Global Minima, Recoverability Thresholds, and Higher-Order Structure in
GNNS
- URL: http://arxiv.org/abs/2310.07667v1
- Date: Wed, 11 Oct 2023 17:16:33 GMT
- Title: Global Minima, Recoverability Thresholds, and Higher-Order Structure in
GNNS
- Authors: Drake Brown, Trevor Garrity, Kaden Parker, Jason Oliphant, Stone
Carson, Cole Hanson, and Zachary Boyd
- Abstract summary: We analyze the performance of graph neural network (GNN) architectures from the perspective of random graph theory.

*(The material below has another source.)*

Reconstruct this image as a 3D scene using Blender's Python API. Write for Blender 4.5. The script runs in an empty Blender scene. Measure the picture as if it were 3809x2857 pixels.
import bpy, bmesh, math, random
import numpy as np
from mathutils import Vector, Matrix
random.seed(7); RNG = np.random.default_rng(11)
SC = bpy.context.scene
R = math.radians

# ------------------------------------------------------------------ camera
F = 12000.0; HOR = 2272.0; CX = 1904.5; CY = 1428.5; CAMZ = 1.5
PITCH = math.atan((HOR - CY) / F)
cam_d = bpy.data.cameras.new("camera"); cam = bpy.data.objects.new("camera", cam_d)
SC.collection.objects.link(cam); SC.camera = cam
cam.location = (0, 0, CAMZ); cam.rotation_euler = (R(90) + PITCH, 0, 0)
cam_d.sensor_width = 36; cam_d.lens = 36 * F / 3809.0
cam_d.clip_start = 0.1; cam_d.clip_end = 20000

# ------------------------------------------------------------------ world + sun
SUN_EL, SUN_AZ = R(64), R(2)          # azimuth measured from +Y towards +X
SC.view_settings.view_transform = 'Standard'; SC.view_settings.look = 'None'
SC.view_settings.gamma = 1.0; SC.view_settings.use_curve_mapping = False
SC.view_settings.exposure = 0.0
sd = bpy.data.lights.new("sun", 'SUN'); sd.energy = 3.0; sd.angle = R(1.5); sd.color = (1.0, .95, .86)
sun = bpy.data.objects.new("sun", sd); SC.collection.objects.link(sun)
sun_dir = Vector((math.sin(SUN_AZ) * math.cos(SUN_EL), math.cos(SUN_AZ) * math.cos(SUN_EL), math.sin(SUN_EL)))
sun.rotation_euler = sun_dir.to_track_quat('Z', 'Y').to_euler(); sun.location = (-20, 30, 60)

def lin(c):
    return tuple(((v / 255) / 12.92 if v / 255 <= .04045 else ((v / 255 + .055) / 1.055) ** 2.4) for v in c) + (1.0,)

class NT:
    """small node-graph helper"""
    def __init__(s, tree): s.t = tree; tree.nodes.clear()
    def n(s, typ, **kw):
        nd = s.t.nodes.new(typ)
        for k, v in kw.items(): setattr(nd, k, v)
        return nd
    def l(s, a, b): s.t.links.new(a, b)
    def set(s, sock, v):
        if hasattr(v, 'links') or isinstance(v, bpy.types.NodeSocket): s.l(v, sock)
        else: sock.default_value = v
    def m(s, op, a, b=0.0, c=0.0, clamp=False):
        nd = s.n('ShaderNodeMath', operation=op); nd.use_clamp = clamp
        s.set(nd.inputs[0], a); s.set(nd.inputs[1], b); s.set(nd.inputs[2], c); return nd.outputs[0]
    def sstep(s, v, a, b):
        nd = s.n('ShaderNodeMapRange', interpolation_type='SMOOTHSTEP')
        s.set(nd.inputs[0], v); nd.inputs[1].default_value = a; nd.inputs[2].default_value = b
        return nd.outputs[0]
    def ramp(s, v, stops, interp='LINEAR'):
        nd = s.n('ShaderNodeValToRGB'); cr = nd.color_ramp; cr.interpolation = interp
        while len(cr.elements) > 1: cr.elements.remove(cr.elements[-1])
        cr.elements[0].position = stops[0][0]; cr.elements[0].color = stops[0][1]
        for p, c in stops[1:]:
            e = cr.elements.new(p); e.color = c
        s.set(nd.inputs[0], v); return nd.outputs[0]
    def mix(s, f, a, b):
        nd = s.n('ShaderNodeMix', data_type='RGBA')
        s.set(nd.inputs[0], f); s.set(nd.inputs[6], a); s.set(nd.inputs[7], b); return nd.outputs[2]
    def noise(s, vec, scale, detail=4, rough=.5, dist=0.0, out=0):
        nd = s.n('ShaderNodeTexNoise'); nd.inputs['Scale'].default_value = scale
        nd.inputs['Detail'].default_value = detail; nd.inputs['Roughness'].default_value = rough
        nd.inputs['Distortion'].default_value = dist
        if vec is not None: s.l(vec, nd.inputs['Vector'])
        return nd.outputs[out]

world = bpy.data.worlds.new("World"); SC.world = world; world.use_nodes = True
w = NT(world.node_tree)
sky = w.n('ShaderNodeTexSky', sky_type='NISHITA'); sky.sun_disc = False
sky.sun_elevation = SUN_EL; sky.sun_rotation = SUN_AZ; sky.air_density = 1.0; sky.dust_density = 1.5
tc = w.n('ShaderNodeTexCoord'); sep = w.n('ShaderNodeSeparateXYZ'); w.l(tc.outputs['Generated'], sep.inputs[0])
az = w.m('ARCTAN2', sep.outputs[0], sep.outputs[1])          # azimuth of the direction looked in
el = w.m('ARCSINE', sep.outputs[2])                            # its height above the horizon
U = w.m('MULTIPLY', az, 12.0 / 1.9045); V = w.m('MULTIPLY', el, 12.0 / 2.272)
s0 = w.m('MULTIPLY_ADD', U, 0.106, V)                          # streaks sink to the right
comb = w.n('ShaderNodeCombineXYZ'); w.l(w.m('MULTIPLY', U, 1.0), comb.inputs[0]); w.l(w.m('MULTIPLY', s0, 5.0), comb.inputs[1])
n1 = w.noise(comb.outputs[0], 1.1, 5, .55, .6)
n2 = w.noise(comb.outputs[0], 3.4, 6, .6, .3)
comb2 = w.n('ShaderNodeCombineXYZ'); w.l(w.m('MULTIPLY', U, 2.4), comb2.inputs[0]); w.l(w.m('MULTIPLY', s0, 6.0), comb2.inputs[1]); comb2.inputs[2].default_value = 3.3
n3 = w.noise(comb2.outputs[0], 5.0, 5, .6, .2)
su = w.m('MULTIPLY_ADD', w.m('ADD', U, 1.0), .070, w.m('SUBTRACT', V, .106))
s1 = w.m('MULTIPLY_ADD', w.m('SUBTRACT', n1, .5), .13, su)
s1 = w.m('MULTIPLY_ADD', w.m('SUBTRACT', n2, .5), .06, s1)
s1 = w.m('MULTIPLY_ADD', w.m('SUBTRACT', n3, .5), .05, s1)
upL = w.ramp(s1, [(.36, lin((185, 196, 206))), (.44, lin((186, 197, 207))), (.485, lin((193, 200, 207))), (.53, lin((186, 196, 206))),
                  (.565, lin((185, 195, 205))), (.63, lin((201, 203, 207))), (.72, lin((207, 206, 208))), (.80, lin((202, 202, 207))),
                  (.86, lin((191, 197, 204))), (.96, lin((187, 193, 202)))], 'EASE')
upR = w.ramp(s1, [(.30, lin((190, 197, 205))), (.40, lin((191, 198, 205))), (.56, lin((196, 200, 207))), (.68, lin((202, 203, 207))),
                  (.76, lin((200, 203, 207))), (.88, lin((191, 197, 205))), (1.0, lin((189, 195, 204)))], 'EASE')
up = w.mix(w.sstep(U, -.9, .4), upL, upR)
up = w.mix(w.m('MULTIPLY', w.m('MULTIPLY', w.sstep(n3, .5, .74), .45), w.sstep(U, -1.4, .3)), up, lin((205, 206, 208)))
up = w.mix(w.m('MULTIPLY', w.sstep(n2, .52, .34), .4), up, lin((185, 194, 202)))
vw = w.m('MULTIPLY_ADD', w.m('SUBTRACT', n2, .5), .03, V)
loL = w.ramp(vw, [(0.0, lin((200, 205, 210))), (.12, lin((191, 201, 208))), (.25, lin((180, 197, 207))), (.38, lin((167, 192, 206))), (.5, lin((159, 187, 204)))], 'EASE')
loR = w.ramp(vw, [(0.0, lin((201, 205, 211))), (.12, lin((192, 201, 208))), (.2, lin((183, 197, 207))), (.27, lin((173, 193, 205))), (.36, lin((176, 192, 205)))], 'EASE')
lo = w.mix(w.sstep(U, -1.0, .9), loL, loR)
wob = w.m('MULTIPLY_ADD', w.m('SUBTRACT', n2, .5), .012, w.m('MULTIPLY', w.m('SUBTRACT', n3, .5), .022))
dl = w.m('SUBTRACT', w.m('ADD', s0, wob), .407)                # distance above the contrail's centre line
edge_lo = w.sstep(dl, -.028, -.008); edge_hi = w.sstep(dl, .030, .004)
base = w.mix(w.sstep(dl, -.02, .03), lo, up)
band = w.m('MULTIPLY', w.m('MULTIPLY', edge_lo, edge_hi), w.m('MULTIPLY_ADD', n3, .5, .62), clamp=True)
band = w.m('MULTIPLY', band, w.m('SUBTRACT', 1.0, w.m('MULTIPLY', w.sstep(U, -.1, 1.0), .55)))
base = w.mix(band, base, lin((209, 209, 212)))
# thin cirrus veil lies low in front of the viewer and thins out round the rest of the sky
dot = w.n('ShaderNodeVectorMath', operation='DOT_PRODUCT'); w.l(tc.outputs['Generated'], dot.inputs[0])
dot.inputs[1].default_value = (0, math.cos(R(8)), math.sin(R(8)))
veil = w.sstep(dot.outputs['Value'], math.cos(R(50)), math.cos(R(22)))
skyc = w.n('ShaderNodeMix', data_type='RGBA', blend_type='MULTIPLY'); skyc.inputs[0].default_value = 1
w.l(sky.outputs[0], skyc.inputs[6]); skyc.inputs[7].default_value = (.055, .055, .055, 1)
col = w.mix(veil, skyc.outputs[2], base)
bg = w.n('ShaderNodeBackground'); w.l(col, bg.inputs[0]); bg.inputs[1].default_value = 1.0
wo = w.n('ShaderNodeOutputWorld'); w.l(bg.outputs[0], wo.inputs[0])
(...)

We show how both specific higher-order structures in synthetic data and the mix of empirical structures in real data have dramatic effects on GNN performance.
- Score: 0.0
- License: http://creativecommons.org/licenses/by/4.0/
- Abstract: We analyze the performance of graph neural network (GNN) architectures from
the perspective of random graph theory. Our approach promises to complement
existing lenses on GNN analysis, such as combinatorial expressive power and
worst-case adversarial analysis, by connecting the performance of GNNs to
typical-case properties of the training data. First, we theoretically
characterize the nodewise accuracy of one- and two-layer GCNs relative to the
contextual stochastic block model (cSBM) and related models. We additionally
prove that GCNs cannot beat linear models under certain circumstances. Second,
we numerically map the recoverability thresholds, in terms of accuracy, of four
diverse GNN architectures (GCN, GAT, SAGE, and Graph Transformer) under a
variety of assumptions about the data. Sample results of this second analysis
include: heavy-tailed degree distributions enhance GNN performance, GNNs can
work well on strongly heterophilous graphs, and SAGE and Graph Transformer can
perform well on arbitrarily noisy edge data, but no architecture handled
sufficiently noisy feature data well. Finally, we show how both specific
higher-order structures in synthetic data and the mix of empirical structures
in real data have dramatic effects (usually negative) on GNN performance.